Si elle s’est dit prête à un accueil “contrôlé” des réfugiés les plus vulnérables mardi, la chancelière Angela Merkel a de son côté directement fait référence à la crise migratoire de 2015 : “nous ne devons pas répéter l’erreur que nous avons faite dans le passé en ne donnant pas assez de moyens au Haut-Commissariat des Nations unies pour les réfugiés et en laissant les gens quitter la Jordanie et le Liban à destination de l’Europe”. Une analyse proche de celle d’Emmanuel Macron, pour qui “l’Europe ne peut pas à elle seule assumer les conséquences de la situation actuelle”. “Nous devons anticiper et nous protéger contre des flux migratoires irréguliers importants qui mettraient en danger ceux qui les empruntent”, a-t-il poursuivi lors de son allocution lundi 16 août, précisant que “la France fait et continuera de faire son devoir pour protéger ceux qui sont les plus menacés”.

Mais la question ne fait pas l’unanimité. Le gouvernement hongrois, connu pour son refus de l’accueil de migrants au cours de la crise migratoire de 2015, manque ainsi à l’appel des soixante gouvernements qui, dimanche dernier, appelaient dans une déclaration commune à autoriser les Afghans qui le souhaiteraient à quitter leur territoire.

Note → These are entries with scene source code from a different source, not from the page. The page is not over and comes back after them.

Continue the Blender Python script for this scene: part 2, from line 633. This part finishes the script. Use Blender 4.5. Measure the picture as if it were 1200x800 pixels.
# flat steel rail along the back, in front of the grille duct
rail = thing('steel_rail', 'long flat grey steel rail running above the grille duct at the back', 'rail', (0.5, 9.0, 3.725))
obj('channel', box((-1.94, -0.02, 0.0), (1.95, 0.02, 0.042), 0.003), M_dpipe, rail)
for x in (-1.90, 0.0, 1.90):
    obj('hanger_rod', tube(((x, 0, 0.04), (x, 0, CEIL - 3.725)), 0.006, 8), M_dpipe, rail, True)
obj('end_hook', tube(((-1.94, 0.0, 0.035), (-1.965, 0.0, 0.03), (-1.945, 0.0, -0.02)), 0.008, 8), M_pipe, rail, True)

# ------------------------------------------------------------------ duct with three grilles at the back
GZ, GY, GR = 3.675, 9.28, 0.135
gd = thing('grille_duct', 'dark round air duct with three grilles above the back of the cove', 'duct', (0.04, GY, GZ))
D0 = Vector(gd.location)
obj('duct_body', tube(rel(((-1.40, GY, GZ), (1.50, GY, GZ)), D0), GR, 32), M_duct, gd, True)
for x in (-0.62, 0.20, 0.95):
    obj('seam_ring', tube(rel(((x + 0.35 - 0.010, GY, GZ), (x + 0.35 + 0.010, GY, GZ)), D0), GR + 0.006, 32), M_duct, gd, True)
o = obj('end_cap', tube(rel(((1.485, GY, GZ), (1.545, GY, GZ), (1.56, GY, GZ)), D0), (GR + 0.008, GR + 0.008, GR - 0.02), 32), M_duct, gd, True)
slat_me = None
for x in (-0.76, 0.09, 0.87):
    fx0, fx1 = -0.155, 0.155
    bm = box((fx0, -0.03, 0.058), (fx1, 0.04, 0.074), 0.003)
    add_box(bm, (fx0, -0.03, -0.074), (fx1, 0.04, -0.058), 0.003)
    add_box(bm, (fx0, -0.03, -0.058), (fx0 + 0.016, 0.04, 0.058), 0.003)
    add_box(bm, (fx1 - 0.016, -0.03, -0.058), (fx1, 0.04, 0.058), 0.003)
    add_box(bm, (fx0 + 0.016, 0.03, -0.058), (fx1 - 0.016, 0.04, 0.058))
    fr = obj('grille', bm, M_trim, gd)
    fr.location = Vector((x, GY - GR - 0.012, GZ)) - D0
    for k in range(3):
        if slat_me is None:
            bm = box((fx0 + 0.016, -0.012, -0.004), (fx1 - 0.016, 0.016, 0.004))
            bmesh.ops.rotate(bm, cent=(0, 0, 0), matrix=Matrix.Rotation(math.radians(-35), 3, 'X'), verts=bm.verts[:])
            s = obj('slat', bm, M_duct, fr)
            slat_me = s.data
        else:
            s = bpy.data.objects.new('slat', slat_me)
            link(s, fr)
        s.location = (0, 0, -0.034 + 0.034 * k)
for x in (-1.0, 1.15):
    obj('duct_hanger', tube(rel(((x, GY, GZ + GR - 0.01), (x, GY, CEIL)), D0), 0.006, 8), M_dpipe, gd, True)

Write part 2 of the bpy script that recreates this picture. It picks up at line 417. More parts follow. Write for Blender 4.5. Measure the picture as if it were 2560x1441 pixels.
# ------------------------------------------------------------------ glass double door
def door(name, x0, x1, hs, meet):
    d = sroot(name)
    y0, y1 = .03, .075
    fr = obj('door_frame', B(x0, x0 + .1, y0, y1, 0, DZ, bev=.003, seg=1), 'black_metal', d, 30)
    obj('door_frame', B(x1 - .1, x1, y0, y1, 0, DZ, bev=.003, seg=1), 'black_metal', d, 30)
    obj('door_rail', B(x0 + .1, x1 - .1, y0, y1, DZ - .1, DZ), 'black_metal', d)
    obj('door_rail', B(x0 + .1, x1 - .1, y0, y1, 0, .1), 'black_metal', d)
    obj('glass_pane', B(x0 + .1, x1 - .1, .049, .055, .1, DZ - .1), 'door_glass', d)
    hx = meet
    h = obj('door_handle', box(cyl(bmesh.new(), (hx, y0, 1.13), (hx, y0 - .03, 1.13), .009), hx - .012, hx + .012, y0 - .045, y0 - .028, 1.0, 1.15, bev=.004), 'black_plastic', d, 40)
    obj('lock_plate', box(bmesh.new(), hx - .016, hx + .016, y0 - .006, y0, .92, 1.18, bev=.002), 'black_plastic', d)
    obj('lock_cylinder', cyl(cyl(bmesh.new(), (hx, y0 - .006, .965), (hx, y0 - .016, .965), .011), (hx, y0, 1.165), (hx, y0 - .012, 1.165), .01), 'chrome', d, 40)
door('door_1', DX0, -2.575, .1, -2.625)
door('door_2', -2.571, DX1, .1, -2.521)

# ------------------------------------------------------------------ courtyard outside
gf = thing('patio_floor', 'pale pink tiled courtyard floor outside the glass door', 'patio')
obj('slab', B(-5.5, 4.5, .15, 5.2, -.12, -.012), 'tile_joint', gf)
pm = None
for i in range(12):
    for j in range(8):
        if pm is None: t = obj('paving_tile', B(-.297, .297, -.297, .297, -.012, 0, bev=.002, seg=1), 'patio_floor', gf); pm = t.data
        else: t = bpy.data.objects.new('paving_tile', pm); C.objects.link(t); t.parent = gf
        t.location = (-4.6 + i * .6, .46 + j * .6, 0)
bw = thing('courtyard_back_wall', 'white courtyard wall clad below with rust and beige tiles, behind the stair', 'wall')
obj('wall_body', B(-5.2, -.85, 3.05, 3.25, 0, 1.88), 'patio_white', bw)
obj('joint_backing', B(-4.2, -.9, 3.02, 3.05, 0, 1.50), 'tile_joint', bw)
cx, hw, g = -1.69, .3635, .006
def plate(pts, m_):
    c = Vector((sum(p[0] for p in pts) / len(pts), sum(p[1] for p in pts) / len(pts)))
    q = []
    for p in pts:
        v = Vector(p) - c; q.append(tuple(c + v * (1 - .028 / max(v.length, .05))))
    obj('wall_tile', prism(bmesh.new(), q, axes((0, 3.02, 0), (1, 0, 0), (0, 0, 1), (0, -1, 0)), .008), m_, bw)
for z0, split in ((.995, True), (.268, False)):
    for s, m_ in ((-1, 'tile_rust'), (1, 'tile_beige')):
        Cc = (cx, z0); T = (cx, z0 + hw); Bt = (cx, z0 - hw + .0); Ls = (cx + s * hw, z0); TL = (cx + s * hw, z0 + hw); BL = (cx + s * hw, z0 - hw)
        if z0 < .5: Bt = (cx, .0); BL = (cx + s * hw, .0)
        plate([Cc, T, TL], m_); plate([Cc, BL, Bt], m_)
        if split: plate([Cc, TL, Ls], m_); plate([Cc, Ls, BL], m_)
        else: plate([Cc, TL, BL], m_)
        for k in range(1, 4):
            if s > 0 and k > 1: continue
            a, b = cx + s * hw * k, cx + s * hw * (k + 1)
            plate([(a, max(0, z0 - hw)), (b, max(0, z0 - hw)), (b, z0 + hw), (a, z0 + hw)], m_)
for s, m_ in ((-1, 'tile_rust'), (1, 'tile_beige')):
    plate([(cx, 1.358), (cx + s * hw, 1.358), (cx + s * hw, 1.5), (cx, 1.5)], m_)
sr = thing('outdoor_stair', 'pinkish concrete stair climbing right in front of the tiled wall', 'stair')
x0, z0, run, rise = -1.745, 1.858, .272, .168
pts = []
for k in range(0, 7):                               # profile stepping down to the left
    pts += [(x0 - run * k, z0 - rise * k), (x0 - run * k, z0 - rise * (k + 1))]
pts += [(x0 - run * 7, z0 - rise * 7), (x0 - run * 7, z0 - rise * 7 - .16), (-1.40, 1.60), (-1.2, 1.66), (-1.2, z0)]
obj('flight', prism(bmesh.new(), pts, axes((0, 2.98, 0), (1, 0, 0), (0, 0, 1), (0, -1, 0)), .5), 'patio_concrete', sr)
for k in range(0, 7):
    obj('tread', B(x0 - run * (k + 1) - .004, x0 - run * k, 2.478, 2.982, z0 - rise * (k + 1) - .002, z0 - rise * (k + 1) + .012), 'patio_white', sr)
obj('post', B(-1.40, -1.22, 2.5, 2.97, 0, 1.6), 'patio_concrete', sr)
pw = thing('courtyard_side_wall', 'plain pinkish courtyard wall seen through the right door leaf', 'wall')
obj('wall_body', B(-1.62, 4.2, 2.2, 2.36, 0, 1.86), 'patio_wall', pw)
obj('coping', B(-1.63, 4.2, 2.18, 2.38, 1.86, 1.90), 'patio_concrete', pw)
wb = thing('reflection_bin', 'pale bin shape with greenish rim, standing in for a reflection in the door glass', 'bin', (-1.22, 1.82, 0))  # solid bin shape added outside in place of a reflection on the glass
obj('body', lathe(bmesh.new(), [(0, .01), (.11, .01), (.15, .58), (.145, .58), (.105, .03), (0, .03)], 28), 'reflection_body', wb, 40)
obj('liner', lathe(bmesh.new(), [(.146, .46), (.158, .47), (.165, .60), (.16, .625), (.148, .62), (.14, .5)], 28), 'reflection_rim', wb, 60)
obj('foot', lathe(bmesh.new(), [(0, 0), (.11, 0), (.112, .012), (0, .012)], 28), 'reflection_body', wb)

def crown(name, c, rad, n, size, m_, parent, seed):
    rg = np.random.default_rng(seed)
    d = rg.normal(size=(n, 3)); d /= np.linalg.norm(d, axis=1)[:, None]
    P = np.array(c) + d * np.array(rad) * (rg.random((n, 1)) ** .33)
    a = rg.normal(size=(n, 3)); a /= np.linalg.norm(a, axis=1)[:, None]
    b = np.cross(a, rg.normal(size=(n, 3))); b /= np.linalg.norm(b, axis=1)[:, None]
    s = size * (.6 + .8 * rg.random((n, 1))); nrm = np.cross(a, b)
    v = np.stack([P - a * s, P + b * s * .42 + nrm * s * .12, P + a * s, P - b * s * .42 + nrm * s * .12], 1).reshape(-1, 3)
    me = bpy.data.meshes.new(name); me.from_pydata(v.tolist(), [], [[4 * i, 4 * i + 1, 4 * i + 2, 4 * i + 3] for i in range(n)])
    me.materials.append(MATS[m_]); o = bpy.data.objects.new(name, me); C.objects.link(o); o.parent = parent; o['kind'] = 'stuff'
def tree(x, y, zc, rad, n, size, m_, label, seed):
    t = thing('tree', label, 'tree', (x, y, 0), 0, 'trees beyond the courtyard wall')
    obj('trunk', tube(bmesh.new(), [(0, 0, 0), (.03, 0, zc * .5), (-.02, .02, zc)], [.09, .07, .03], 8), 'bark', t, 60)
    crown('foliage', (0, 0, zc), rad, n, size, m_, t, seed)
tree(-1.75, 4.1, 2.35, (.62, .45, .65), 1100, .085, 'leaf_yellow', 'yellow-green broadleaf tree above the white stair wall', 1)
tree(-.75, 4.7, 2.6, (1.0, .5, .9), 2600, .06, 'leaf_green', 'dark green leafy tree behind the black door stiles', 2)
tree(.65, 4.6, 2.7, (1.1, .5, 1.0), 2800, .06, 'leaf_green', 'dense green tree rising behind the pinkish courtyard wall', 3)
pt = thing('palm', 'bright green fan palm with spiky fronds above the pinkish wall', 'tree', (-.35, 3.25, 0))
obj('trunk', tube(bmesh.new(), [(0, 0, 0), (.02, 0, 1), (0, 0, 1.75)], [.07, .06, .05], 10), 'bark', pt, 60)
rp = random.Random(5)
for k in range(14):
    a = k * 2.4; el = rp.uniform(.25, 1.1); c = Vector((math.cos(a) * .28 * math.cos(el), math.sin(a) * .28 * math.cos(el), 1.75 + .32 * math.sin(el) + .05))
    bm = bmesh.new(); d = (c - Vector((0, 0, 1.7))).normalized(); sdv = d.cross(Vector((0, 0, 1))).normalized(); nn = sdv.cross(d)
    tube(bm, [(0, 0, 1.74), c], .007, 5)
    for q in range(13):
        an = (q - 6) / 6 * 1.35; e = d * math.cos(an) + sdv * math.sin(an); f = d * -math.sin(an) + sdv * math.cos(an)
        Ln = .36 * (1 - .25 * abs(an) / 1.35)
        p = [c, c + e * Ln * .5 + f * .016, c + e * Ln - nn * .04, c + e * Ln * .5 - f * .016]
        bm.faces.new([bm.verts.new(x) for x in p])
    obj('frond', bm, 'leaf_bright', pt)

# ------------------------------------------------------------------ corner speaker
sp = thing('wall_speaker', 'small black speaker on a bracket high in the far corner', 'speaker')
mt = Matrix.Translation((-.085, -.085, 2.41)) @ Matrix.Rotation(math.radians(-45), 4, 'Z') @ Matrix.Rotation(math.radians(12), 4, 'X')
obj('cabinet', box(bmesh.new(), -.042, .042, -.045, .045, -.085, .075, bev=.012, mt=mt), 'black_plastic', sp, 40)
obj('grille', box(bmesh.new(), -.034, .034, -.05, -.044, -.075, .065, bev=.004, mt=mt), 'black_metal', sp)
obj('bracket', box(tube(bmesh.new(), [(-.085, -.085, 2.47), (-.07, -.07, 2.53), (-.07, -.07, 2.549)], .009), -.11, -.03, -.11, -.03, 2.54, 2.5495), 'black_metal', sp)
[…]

Les pays occidentaux évacuent pour l’instant leurs ressortissants vivant en Afghanistan ainsi que les nombreux Afghans qui ont aidé les puissances occidentales pendant des années, comme les traducteurs. “La sécurité des citoyens européens, du personnel et de leurs familles est une priorité à court terme”, a exprimé le président du Conseil Charles Michel. Près de 400 personnes ont en effet travaillé pour la délégation et les missions de l’UE en Afghanistan. Les équipes de l’Union sont sous la protection des Etats-Unis ainsi que des Etats membres, qui peuvent notamment mettre en place des ponts aériens et délivrer des visas pour faciliter leur exfiltration. A ce sujet, Josep Borrell a particulièrement remercié l’Espagne, l’Italie et la France pour leur soutien sur place lors d’une conférence de presse mardi 17 août.

“Nous devrons discuter avec eux”

Au-delà de l’urgence humanitaire, reste à savoir quelles relations les Etats européens entretiendront à long terme avec un Afghanistan dirigé par les talibans. “Nous devons entrer en contact avec les autorités de Kaboul, quelles qu’elles soient. Les talibans ont gagné la guerre”, a concédé Josep Borrell à l’issue de la réunion des ministres européens des Affaires étrangères mardi. “Nous devrons discuter avec eux afin d’engager un dialogue, dès que nécessaire, pour éviter une catastrophe humanitaire et une potentielle catastrophe migratoire”, a ajouté le haut représentant. A la question de savoir si les talibans d’aujourd’hui, qui cherchent une reconnaissance internationale, avaient changé par rapport aux fondamentalistes de la fin des années 1990, Josep Borrell a été assez clair : “Ils se ressemblent, mais ils parlent mieux anglais”.

Le président français a pour sa part martelé lundi que le pays “ne doit pas redevenir le sanctuaire du terrorisme qu’il a été”. “C’est un enjeu pour la paix, la stabilité internationale contre un ennemi commun : le terrorisme et ceux qui le soutiennent”, a poursuivi Emmanuel Macron. Paris et Londres ont convenu d’une initiative commune au sein du Conseil de sécurité des Nations unies, et le Premier ministre britannique Boris Johnson souhaite une réaction coordonnée du G7.